● Required task
In the data below, find every line that has the string "scene", and copy it.

****************

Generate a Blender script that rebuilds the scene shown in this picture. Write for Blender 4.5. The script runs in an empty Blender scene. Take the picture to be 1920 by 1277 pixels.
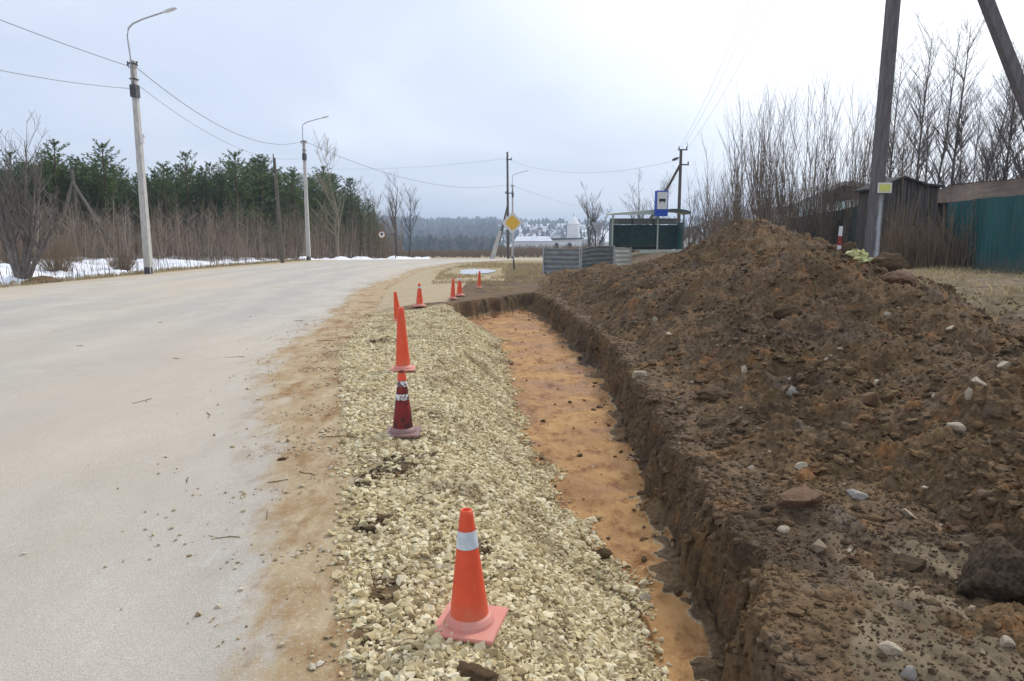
import bpy, math, random
import numpy as np

# ------------------------------------------------------------------ camera, sky, sun
S = bpy.context.scene
COL = S.collection
F, CX, CY, HOR, EYE = 1300.0, 960.0, 638.5, 445.0, 1.6
PITCH = math.atan((CY - HOR) / F)
cam_d = bpy.data.cameras.new('camera')
cam = bpy.data.objects.new('camera', cam_d)
COL.objects.link(cam)
cam.location = (0, 0, EYE)
cam.rotation_euler = (math.radians(90) - PITCH, 0, 0)
cam_d.sensor_width = 36.0
cam_d.lens = F / 1920 * 36
cam_d.clip_start = 0.05
cam_d.clip_end = 12000
S.camera = cam

SUN_EL, SUN_AZ = math.radians(42), math.radians(38)      # azimuth to the right of the view direction
w = bpy.data.worlds.new('World')
S.world = w
w.use_nodes = True
wn, wl = w.node_tree.nodes, w.node_tree.links
wn.clear()


def wnode(t, **k):
    n = wn.new(t)
    for a, b in k.items():
        setattr(n, a, b)
    return n


w_out = wnode('ShaderNodeOutputWorld')
w_sky = wnode('ShaderNodeTexSky', sky_type='NISHITA', sun_disc=False)
w_sky.sun_elevation = SUN_EL
w_sky.sun_rotation = SUN_AZ
w_b1 = wnode('ShaderNodeBackground')
w_b1.inputs[1].default_value = 0.09
wl.new(w_sky.outputs[0], w_b1.inputs[0])
w_tc = wnode('ShaderNodeTexCoord')
w_sep = wnode('ShaderNodeSeparateXYZ')
wl.new(w_tc.outputs['Generated'], w_sep.inputs[0])
w_add = wnode('ShaderNodeMath', operation='ADD')
w_add.inputs[1].default_value = 0.22
wl.new(w_sep.outputs[2], w_add.inputs[0])
w_max = wnode('ShaderNodeMath', operation='MAXIMUM')
w_max.inputs[1].default_value = 0.05
wl.new(w_add.outputs[0], w_max.inputs[0])
w_dx = wnode('ShaderNodeMath', operation='DIVIDE')
w_dy = wnode('ShaderNodeMath', operation='DIVIDE')
wl.new(w_sep.outputs[0], w_dx.inputs[0]); wl.new(w_max.outputs[0], w_dx.inputs[1])
wl.new(w_sep.outputs[1], w_dy.inputs[0]); wl.new(w_max.outputs[0], w_dy.inputs[1])
w_cmb = wnode('ShaderNodeCombineXYZ')
wl.new(w_dx.outputs[0], w_cmb.inputs[0]); wl.new(w_dy.outputs[0], w_cmb.inputs[1])
w_no = wnode('ShaderNodeTexNoise')
w_no.inputs['Scale'].default_value = 0.75
w_no.inputs['Detail'].default_value = 6
w_no.inputs['Roughness'].default_value = 0.5
w_no.inputs['Distortion'].default_value = 0.5
wl.new(w_cmb.outputs[0], w_no.inputs['Vector'])
w_rmp = wnode('ShaderNodeValToRGB')
w_rmp.color_ramp.elements[0].position = 0.3
w_rmp.color_ramp.elements[0].color = (0.47, 0.53, 0.66, 1)
w_rmp.color_ramp.elements[1].position = 0.72
w_rmp.color_ramp.elements[1].color = (0.66, 0.70, 0.78, 1)
wl.new(w_no.outputs[0], w_rmp.inputs[0])
# the thin bright part of the cloud deck, round the hidden sun
w_dot = wnode('ShaderNodeVectorMath', operation='DOT_PRODUCT')
w_dot.inputs[1].default_value = (math.sin(SUN_AZ) * math.cos(SUN_EL * 0.8), math.cos(SUN_AZ) * math.cos(SUN_EL * 0.8), math.sin(SUN_EL * 0.8))
wl.new(w_tc.outputs['Generated'], w_dot.inputs[0])
w_mr = wnode('ShaderNodeMapRange', interpolation_type='SMOOTHSTEP')
w_mr.inputs['From Min'].default_value = 0.74
w_mr.inputs['From Max'].default_value = 1.0
wl.new(w_dot.outputs['Value'], w_mr.inputs['Value'])
w_n2 = wnode('ShaderNodeMath', operation='MULTIPLY_ADD')
w_n2.inputs[1].default_value = 0.6
w_n2.inputs[2].default_value = -0.3
wl.new(w_no.outputs[0], w_n2.inputs[0])
w_ad2 = wnode('ShaderNodeMath', operation='ADD', use_clamp=True)
wl.new(w_mr.outputs[0], w_ad2.inputs[0]); wl.new(w_n2.outputs[0], w_ad2.inputs[1])
w_mix = wnode('ShaderNodeMixRGB')
w_mix.inputs[2].default_value = (1.15, 1.16, 1.18, 1)
wl.new(w_ad2.outputs[0], w_mix.inputs[0]); wl.new(w_rmp.outputs[0], w_mix.inputs[1])
w_b2 = wnode('ShaderNodeBackground')
w_b2.inputs[1].default_value = 1.0
wl.new(w_mix.outputs[0], w_b2.inputs[0])
w_ms = wnode('ShaderNodeMixShader')
w_ms.inputs[0].default_value = 0.88
wl.new(w_b1.outputs[0], w_ms.inputs[1]); wl.new(w_b2.outputs[0], w_ms.inputs[2])
wl.new(w_ms.outputs[0], w_out.inputs[0])

sun_d = bpy.data.lights.new('sun', 'SUN')
sun_d.energy = 1.6
sun_d.angle = math.radians(14)
sun_d.color = (1.0, 0.95, 0.87)
sun = bpy.data.objects.new('sun', sun_d)
COL.objects.link(sun)
sun.location = (30, 30, 60)
sun.rotation_euler = (math.radians(90) - SUN_EL, 0, math.pi - SUN_AZ)

S.view_settings.view_transform = 'Standard'
S.view_settings.look = 'None'
S.view_settings.gamma = 1
S.view_settings.exposure = 0.58
S.cycles.use_denoising = True
S.cycles.max_bounces = 6
S.cycles.diffuse_bounces = 3

# ------------------------------------------------------------------ numbers and noise
rng = random.Random(11)
nrs = np.random.RandomState(5)
_perm = np.random.RandomState(3).permutation(1024)
_ga = np.random.RandomState(4).rand(1024) * 2 * np.pi
_gx, _gy = np.cos(_ga), np.sin(_ga)


def pn(x, y, s=0):
    x = np.asarray(x, float); y = np.asarray(y, float)
    xi = np.floor(x).astype(np.int64); yi = np.floor(y).astype(np.int64)
    xf = x - xi; yf = y - yi
    u = xf * xf * xf * (xf * (xf * 6 - 15) + 10); v = yf * yf * yf * (yf * (yf * 6 - 15) + 10)

    def g(a, b, dx, dy):
        h = _perm[(_perm[(a + s * 37) & 1023] + b + s * 11) & 1023]
        return _gx[h] * dx + _gy[h] * dy
    n0 = g(xi, yi, xf, yf) * (1 - u) + g(xi + 1, yi, xf - 1, yf) * u
    n1 = g(xi, yi + 1, xf, yf - 1) * (1 - u) + g(xi + 1, yi + 1, xf - 1, yf - 1) * u
    return (n0 * (1 - v) + n1 * v) * 1.5


def fbm(x, y, o=4, s=0, gain=0.5):
    r = 0; a = 1.0; f = 1.0
    for k in range(o):
        r = r + a * pn(x * f, y * f, s + k * 5); a *= gain; f *= 2.03
    return r


def sst(a, b, x):
    t = np.clip((np.asarray(x, float) - a) / (b - a), 0, 1)
    return t * t * (3 - 2 * t)


def ray(u, v):
    a = (u - CX) / F; b = (CY - v) / F
    return a, math.cos(PITCH) + b * math.sin(PITCH), -math.sin(PITCH) + b * math.cos(PITCH)


def at(u, v, D):
    x, y, z = ray(u, v); k = D / y
    return x * k, EYE + z * k           # X and Z at forward distance D


def flat(u, v, z=0.0):
    x, y, dz = ray(u, v); k = (z - EYE) / dz
    return x * k, y * k


# ------------------------------------------------------------------ the lie of the land
def lerp_tab(tab):
    xs = [p[0] for p in tab]; ys = [p[1] for p in tab]
    return lambda y: np.interp(y, xs, ys)


PROFILE = lerp_tab([(-60, 0), (35, 0), (55, -.18), (88, -1.1), (110, -1.5), (200, -2.8), (300, -5.2), (450, -14), (650, -18),
                    (900, 0), (1300, 25), (1800, 34), (3500, 40)])
def px_tab(z, *pts):
    p = [flat(u, v, z) for u, v in pts]
    return lerp_tab([(-6, p[0][0] * .8)] + [(q[1], q[0]) for q in p])


rim_x = px_tab(0, (1478, 1277), (1385, 1060), (1296, 880), (1232, 780), (1140, 640), (1062, 585), (1010, 552), (950, 533))
wall_x = px_tab(-.5, (1405, 1277), (1325, 1130), (1250, 970), (1188, 840), (1158, 745), (1120, 680), (1060, 620), (1000, 588))
floor_x = px_tab(-.5, (1262, 1277), (1225, 1170), (1120, 1040), (1050, 940), (985, 830), (948, 720), (938, 640), (880, 600))
crest_x = lerp_tab([(-5, -.3), (2.5, -.3), (5, -.55), (8, -.9), (11, -1.2), (14, -1.35), (17, -1.9), (22, -2)])
_gl = [flat(*p) for p in ((662, 1277), (656, 1000), (652, 800), (646, 660), (700, 588), (752, 560))]
gravel_x = lerp_tab([(-5, -.6)] + [(p[1], p[0]) for p in _gl])
ROAD_IN = [(-.5, -40), (-.5, 0)] + [(p[0], p[1]) for p in _gl[:5]] + [(-3.9, 22), (-4.4, 34), (-3.6, 46), (1, 56), (14, 64), (40, 70), (90, 74)]
ROAD_OUT = [(-13.5, -40), (-15.5, 5), (-16.6, 23), (-15.9, 31), (-15.4, 46), (-14.6, 56), (-11.5, 70), (-5, 79), (5, 86), (30, 93), (90, 98)]


def seg_dist(x, y, pl):
    d = np.full(np.shape(x), 1e9)
    for (ax, ay), (bx, by) in zip(pl[:-1], pl[1:]):
        ex, ey = bx - ax, by - ay
        t = np.clip(((x - ax) * ex + (y - ay) * ey) / (ex * ex + ey * ey), 0, 1)
        d = np.minimum(d, np.hypot(x - ax - t * ex, y - ay - t * ey))
    return d


def in_poly(x, y, poly):
    r = np.zeros(np.shape(x), bool)
    n = len(poly)
    for i in range(n):
        ax, ay = poly[i]; bx, by = poly[(i + 1) % n]
        if ay == by:
            continue
        c = ((ay > y) != (by > y)) & (x < (bx - ax) * (y - ay) / (by - ay) + ax)
        r ^= c
    return r


ROAD = ROAD_IN + ROAD_OUT[::-1]


def end_t(x, y):      # 0 inside the dug bed, 1 beyond its slanting far end
    ax, ay, bx, by = -2.3, 15.6, .5, 20.2
    s = ((x - ax) * -(by - ay) + (y - ay) * (bx - ax)) / math.hypot(bx - ax, by - ay)
    return s + .16 * fbm(x * 1.7, y * 1.7, 3, 61)


def plateau(x, y):
    return .72 * sst(5.0, 9.0, x) * (1 - sst(47, 58, y))


def ground_z(x, y):
    z = PROFILE(y) + plateau(x, y)
    far = sst(200, 900, np.hypot(x, y))
    z = z + far * 7 * fbm(x / 260, y / 260, 3, 9) + 3 * sst(400, 1200, y) * sst(-60, -500, x)
    # the ditch and the bumpy field left of the road
    dl = -16 - x
    z = z + np.where(y < 75, -.22 * np.exp(-((dl - 3.5) / 1.6) ** 2) + .12 * sst(6, 14, dl), 0)
    z = z + .05 * sst(.5, 4, dl) * fbm(x / 1.6, y / 1.6, 3, 14)
    # rough worked ground on the right
    rg = sst(wall_x(y), wall_x(y) + .5, x) * (1 - sst(40, 50, y)) * (y > -6)
    z = z + rg * (.05 * fbm(x * 1.1, y * 1.1, 4, 21) + .028 * np.abs(fbm(x * 5, y * 5, 3, 24)))
    # shoulder and gravel, a shallow slope into the dug bed
    e = end_t(x, y)
    tr = (1 - sst(-.06, .10, e)) * (y > -8)
    jag = .05 + .13 * fbm(y * 2.2, x * .6, 4, 33) + .045 * fbm(y * 9, x * 9, 3, 37)
    rim = rim_x(y) + jag
    wl_ = np.minimum(wall_x(y) + .03 + .05 * fbm(y * 1.7, 0 * x, 3, 41), rim - .07)
    wl_ = wl_ - .06 * (1 + fbm(y * 1.1, 0 * x, 3, 43))
    fl, cr = floor_x(y), crest_x(y)
    fl = np.minimum(fl + .10 * fbm(y * .9, x * .2, 3, 45), wl_ - .08)
    depth = .50
    down = -depth * sst(0, 1, (x - cr) / (fl - cr)) ** 1.15
    up = np.clip((x - wl_) / (rim - wl_), 0, 1) ** .85
    up = up + .22 * np.sin(up * np.pi) * fbm(x * 7, y * 6, 4, 47) + .10 * np.sin(up * np.pi) * fbm(y * 14, x * 4, 2, 49)
    b = np.where(x < fl, down, np.where(x < wl_, -depth + .03 * fbm(x * 2.2, y * 1.6, 5, 51, .58) + .14 * sst(.30, .0, wl_ - x) * np.clip(.25 + fbm(y * 1.3, x, 3, 48), 0, 1) + .02 * sst(.2, 0, wl_ - x), -depth + depth * up + .14 * (1 - up) * np.clip(.25 + fbm(y * 1.3, x, 3, 48), 0, 1)))
    b = np.where(x > rim, 0, b)
    b = b + np.where((x < fl), .035 * fbm(x * 1.5, y * 1.2, 3, 55) * sst(0, .4, x - gravel_x(y)), 0)
    z = z + tr * b
    # gravelly apron beyond the bed
    ap = (1 - tr) * sst(0, 1, x + 4.2) * sst(0, .4, gravel_x(y) * 0 + y - 14) * (1 - sst(30, 44, y)) * (x < 3)
    z = z + ap * .025 * fbm(x * .9, y * .7, 4, 58)
    dp = ((x + 1.75) / 1.3) ** 2 + ((y - 33.5) / 4.0) ** 2
    z = z - .05 * np.exp(-dp * 1.2)
    return z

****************

● Exercise response
Generate a Blender script that rebuilds the scene shown in this picture. Write for Blender 4.5. The script runs in an empty Blender scene. Take the picture to be 1920 by 1277 pixels.
S = bpy.context.scene